Alexander Manekovskyi

Writing About Tech

Why Your Team Should Do a Code Review on a Regular Basis

While working with any system we have to take into account so many aspects that even armed with the best tooling and extensive test suites we cannot guarantee 100% (but surely we can plan and minimize the risks) that the development/maintenance cost of our software will not exceed the amount of profit it generates.

And to minimize the risks and costs we have to follow the best practices, methodologies and techniques. My personal approach to aforementioned good practices is very pragmatic - if something proved that it could be used to simplify the life of the team we’ll use it. And one of that things that are often underestimated or neglected is a code (or peer) review.

In software development, peer review is a type of software review in which a work product (document, code, or other) is examined by its author and one or more colleagues, in order to evaluate its technical content and quality.

From Wikipedia, the free encyclopedia.

What Are The Benefits Of Doing A Code Review?

The main intent of the code review is to identify source code defects and quality issues. Another big advantage is a knowledge transfer. This is maybe the least expected outcome of the code review process. I personally observed lots of cases when reviewers were giving links and citing some external resources in their comments. That additional resources were helping author to get deeper into details, see the issue from different angles and as a result produce better code.

For those who like numbers I recommend to read a study by Bacchelli A. and Bird C. Expectations, outcomes, and challenges of modern code review that characterizes the motivations of developers and managers for code review and compares it with actual results.

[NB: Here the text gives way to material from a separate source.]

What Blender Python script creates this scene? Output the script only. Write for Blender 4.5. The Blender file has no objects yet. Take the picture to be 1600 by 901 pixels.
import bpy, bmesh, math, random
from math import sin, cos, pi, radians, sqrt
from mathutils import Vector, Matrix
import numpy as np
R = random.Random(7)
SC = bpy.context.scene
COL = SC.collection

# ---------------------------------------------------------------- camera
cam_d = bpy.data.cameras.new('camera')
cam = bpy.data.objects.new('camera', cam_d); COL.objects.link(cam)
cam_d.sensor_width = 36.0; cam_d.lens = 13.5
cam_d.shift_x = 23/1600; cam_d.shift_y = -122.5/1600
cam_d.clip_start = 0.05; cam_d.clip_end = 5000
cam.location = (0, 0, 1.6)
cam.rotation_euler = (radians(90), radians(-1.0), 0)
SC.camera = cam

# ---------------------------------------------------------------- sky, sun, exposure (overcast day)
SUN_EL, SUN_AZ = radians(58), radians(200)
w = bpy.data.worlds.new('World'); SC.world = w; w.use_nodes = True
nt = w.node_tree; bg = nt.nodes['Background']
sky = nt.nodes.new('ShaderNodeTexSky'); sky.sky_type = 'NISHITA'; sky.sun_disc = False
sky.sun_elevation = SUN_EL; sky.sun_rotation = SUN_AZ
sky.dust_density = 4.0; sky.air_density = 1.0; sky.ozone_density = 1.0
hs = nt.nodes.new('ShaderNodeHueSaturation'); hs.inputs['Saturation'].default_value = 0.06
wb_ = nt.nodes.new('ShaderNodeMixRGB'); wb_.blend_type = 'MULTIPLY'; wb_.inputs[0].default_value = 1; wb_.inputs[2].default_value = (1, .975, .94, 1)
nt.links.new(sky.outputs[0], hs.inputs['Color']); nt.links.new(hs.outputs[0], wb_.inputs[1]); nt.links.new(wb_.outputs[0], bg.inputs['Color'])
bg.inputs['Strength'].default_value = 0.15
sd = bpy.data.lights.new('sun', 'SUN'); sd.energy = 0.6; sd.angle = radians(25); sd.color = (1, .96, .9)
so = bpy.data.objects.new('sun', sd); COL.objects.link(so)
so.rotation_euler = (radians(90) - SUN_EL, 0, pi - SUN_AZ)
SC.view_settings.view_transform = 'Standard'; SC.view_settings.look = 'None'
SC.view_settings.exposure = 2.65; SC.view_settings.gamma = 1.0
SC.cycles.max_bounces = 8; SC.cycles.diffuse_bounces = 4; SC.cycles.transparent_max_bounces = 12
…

Also Steve McConnell gives enough facts of code review effectiveness in Code Complete:

Technical reviews have been studied much longer than pair programming, and their results, as described in case studies and elsewhere, have been impressive:

  • IBM found that each hour of inspection prevented about 100 hours of related work (testing and defect correction) (Holland 1999).
  • Raytheon reduced its cost of defect correction (rework) from about 40 percent of total project cost to about 20 percent through an initiative that focused on inspections (Haley 1996).
  • Hewlett-Packard reported that its inspection program saved an estimated $21.5 million per year (Grady and Van Slack 1994).
  • Imperial Chemical Industries found that the cost of maintaining a portfolio of about 400 programs was only about 10 percent as high as the cost of maintaining a similar set of programs that had not been inspected (Gilb and Graham 1993).
  • A study of large programs found that each hour spent on inspections avoided an average of 33 hours of maintenance work and that inspections were up to 20 times more efficient than testing (Russell 1991).
  • In a software-maintenance organization, 55 percent of one-line maintenance changes were in error before code reviews were introduced. After reviews were introduced, only 2 percent of the changes were in error (Freedman and Weinberg 1990). When all changes were considered, 95 percent were correct the first time after reviews were introduced. Before reviews were introduced, under 20 percent were correct the first time.
  • A group of 11 programs were developed by the same group of people, and all were released to production. The first five were developed without reviews and averaged 4.5 errors per 100 lines of code. The other six were inspected and averaged only 0.82 errors per 100 lines of code. Reviews cut the errors by over 80 percent (Freedman and Weinberg 1990).
  • Capers Jones reports that of all the software projects he has studied that have achieved 99 percent defect-removal rates or better, all have used formal inspections. Also, none of the projects that achieved less than 75 percent defectremoval efficiency used formal inspections (Jones 2000).

How It Is Working?

The typical code review process is following:

  1. Author of change generates a patch and sends it to the code review system
  2. Author invites his teammates to review the code
  3. Code review participants are adding comments and suggestions on code improvement
  4. Author either follows the suggestions and updates the code or rejects them
  5. The code review is updated by author and a new review iteration is started
  6. When all debates around the change are finished the code review is approved and the change is merged into the repository.

Where To Start?

Code review is often supported by tools preferably integrated into the development environment. If you are working alone there is a site where you can ask for a peer programmer code review - Code Review. As like on a Stack Overflow this site has an army of active members that would happily help you no matter what language or technology you are using.

There are also a plenty of tools available on a market starting from aforementioned SO site to TFS support and integrated code review tooling inside GitHub, GitLab, Bitbucket and other OSS collaboration platforms.

Conclusions

If you are looking for how you can improve the state of the codebase and/or development process in general start practicing code review on daily basis.

Surely if the team never practiced code review before it would be harder to start but as Laozi said “The journey of a thousand miles begins with one step”. And I wish you to succeed!